“What we do need to do to is to look hard how the Taliban is regrouping, why the Taliban is fighting in the way they are now,” US Secretary of State Condoleezza Rice said at a joint press conference with Australian Foreign Minister Stephen Smith.
Rice said there was an uptick in the terrorism, not just against forces, but against the Afghan people.
“In that regard, everybody needs to do more ...Pakistan does need to do more,” Rice told reporters in Perth.
Backing Rice’s demand, Smith said there is no doubt that the current international hotbed of terrorism is in that area, is in the Pakistan-Afghan border area.
“We don’t believe that can be regarded simply as a bilateral matter between Afghanistan and Pakistan,” the Australian minister said. “We do need to engage Pakistan more in a dialogue.”
The comments came ahead of Prime Minister Yousuf Raza Gilani’s meeting with President George W Bush in Washington where the Pakistani leader is expected to face a grilling on Islamabad’s efforts to check the Taliban which US officials say have been ineffective.
There are growing fears in Pakistan that the United States, which has 35,000 troops in Afghanistan, might take unilateral action against al-Qaeda and Taliban in tribal areas and go for “hot pursuit” of militants.
Australia has 1,060 soldiers in Afghanistan, the most of non-NATO countries, and won’t increase its troops, Smith said.

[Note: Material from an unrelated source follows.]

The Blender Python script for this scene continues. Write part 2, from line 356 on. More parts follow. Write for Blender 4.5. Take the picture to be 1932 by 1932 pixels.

Rice also defended the continued detention of terrorism suspects at Guantanamo Bay. She said the Bush administration wanted to close the detention centre but “the problem is there are dangerous people there who cannot be returned and put among innocent populations.”
Violence by Taliban has escalated in Afghanistan since 2006 and on July 11 Indian embassy in Kabul was targeted in a suicide attack which killed 60 people, including a Brigadier-ranked defence attache and an IFS officer.